Reproduce every line of the listing as written, apart from the pictures.
----
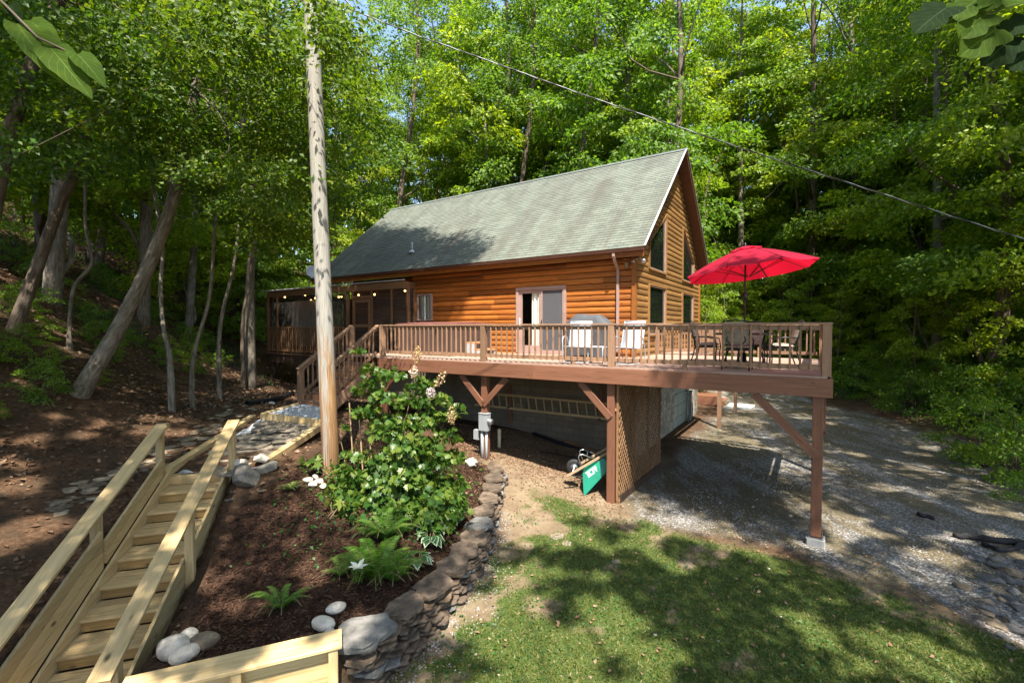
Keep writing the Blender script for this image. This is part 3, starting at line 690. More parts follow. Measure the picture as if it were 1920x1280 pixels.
# gable windows
def gwin(poly):
    fr = MB(); n = len(poly)
    for i in range(n):
        (b0, q0), (b1, q1) = poly[i], poly[(i + 1) % n]
        fr.beam(H(.06, b0, q0), H(.06, b1, q1), .05, .09, DV)
    f = fr.build('window', M['gable_log'], cabin)
    cx = sum(p[0] for p in poly) / n; cz = sum(p[1] for p in poly) / n
    j = MB(); ins = [(cx + (b - cx) * .93, cz + (q - cz) * .95) for b, q in poly]
    for i in range(n):
        (b0, q0), (b1, q1) = ins[i], ins[(i + 1) % n]; j.beam(H(.05, b0, q0), H(.05, b1, q1), .05, .05, DV)
    j.build('sash', M['trim_mauve'], f)
    g = MB(); g.poly([H(.035, b, q) for b, q in ins], DV * .006); g.build('pane', M['dark_glass'], f)
for b0, b1, q0, q1 in gw_lo: gwin([(b0, q0), (b1, q0), (b1, q1), (b0, q1)])
for b0, b1, q0, t0, t1 in gw_up: gwin([(b0, q0), (b1, q0), (b1, t1), (b0, t0)])
# basement
def blockmat():
    t = NT('concrete_block'); br = t.new('ShaderNodeTexBrick'); t.L(t.coord('UV'), br.inputs[0]); br.inputs['Scale'].default_value = 1
    br.inputs['Brick Width'].default_value = .41; br.inputs['Row Height'].default_value = .205; br.inputs['Mortar Size'].default_value = .008; br.offset = .5
    br.inputs['Color1'].default_value = (.15, .122, .083, 1); br.inputs['Color2'].default_value = (.195, .162, .112, 1); br.inputs['Mortar'].default_value = (.09, .075, .055, 1)
    st = t.ramp(t.noise(t.map(t.pos(), (1.2, 1.2, .35)), 1.2, 5, .6), [(.4, 0.0), (.65, .8)])
    t.bump(br.outputs['Fac'], -.5, .01); return t.fin(t.mix(st, br.outputs[0], (.12, .10, .075)), .92, 0, .2)
M['block'] = blockmat()
mb = MB(); P = [H(-14.6, .08, -.5), H(.0, .08, -.5), H(.0, .08, 2.78), H(-14.6, .08, 2.78)]
mb.face(P, [(0, 0), (14.6, 0), (14.6, 3.28), (0, 3.28)]); mb.face([H(-14.6, .2, -.5), H(-14.6, 8.7, -.5), H(-14.6, 8.7, 2.78), H(-14.6, .2, 2.78)], [(0, 0), (8.5, 0), (8.5, 3.28), (0, 3.28)])
mb.build('block_wall', M['block'], cabin)
def stonewallmat():
    t = NT('stone_veneer'); p = t.pos(); v = t.vor(p, 4.2, 'F1', 1); e = t.vor(p, 4.2, 'DISTANCE_TO_EDGE'); s = t.new('ShaderNodeSeparateColor'); t.L(v, s.inputs[0])
    col = t.ramp(s.outputs[0], [(0, (.2, .17, .12)), (.5, (.3, .26, .2)), (1, (.36, .33, .28))]); k = t.ramp(e, [(.02, 0.0), (.07, 1.0)])
    t.bump(k, .6, .02); return t.fin(t.mix(k, (.15, .13, .10), col), .9)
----
EXERCISE ANSWER:
Keep writing the Blender script for this image. This is part 3, starting at line 690. More parts follow. Measure the picture as if it were 1920x1280 pixels.
# gable windows
def gwin(poly):
    fr = MB(); n = len(poly)
    for i in range(n):
        (b0, q0), (b1, q1) = poly[i], poly[(i + 1) % n]
        fr.beam(H(.06, b0, q0), H(.06, b1, q1), .05, .09, DV)
    f = fr.build('window', M['gable_log'], cabin)
    cx = sum(p[0] for p in poly) / n; cz = sum(p[1] for p in poly) / n
    j = MB(); ins = [(cx + (b - cx) * .93, cz + (q - cz) * .95) for b, q in poly]
    for i in range(n):
        (b0, q0), (b1, q1) = ins[i], ins[(i + 1) % n]; j.beam(H(.05, b0, q0), H(.05, b1, q1), .05, .05, DV)
    j.build('sash', M['trim_mauve'], f)
    g = MB(); g.poly([H(.035, b, q) for b, q in ins], DV * .006); g.build('pane', M['dark_glass'], f)
for b0, b1, q0, q1 in gw_lo: gwin([(b0, q0), (b1, q0), (b1, q1), (b0, q1)])
for b0, b1, q0, t0, t1 in gw_up: gwin([(b0, q0), (b1, q0), (b1, t1), (b0, t0)])
# basement
def blockmat():
    t = NT('concrete_block'); br = t.new('ShaderNodeTexBrick'); t.L(t.coord('UV'), br.inputs[0]); br.inputs['Scale'].default_value = 1
    br.inputs['Brick Width'].default_value = .41; br.inputs['Row Height'].default_value = .205; br.inputs['Mortar Size'].default_value = .008; br.offset = .5
    br.inputs['Color1'].default_value = (.15, .122, .083, 1); br.inputs['Color2'].default_value = (.195, .162, .112, 1); br.inputs['Mortar'].default_value = (.09, .075, .055, 1)
    st = t.ramp(t.noise(t.map(t.pos(), (1.2, 1.2, .35)), 1.2, 5, .6), [(.4, 0.0), (.65, .8)])
    t.bump(br.outputs['Fac'], -.5, .01); return t.fin(t.mix(st, br.outputs[0], (.12, .10, .075)), .92, 0, .2)
M['block'] = blockmat()
mb = MB(); P = [H(-14.6, .08, -.5), H(.0, .08, -.5), H(.0, .08, 2.78), H(-14.6, .08, 2.78)]
mb.face(P, [(0, 0), (14.6, 0), (14.6, 3.28), (0, 3.28)]); mb.face([H(-14.6, .2, -.5), H(-14.6, 8.7, -.5), H(-14.6, 8.7, 2.78), H(-14.6, .2, 2.78)], [(0, 0), (8.5, 0), (8.5, 3.28), (0, 3.28)])
mb.build('block_wall', M['block'], cabin)
def stonewallmat():
    t = NT('stone_veneer'); p = t.pos(); v = t.vor(p, 4.2, 'F1', 1); e = t.vor(p, 4.2, 'DISTANCE_TO_EDGE'); s = t.new('ShaderNodeSeparateColor'); t.L(v, s.inputs[0])
    col = t.ramp(s.outputs[0], [(0, (.2, .17, .12)), (.5, (.3, .26, .2)), (1, (.36, .33, .28))]); k = t.ramp(e, [(.02, 0.0), (.07, 1.0)])
    t.bump(k, .6, .02); return t.fin(t.mix(k, (.15, .13, .10), col), .9)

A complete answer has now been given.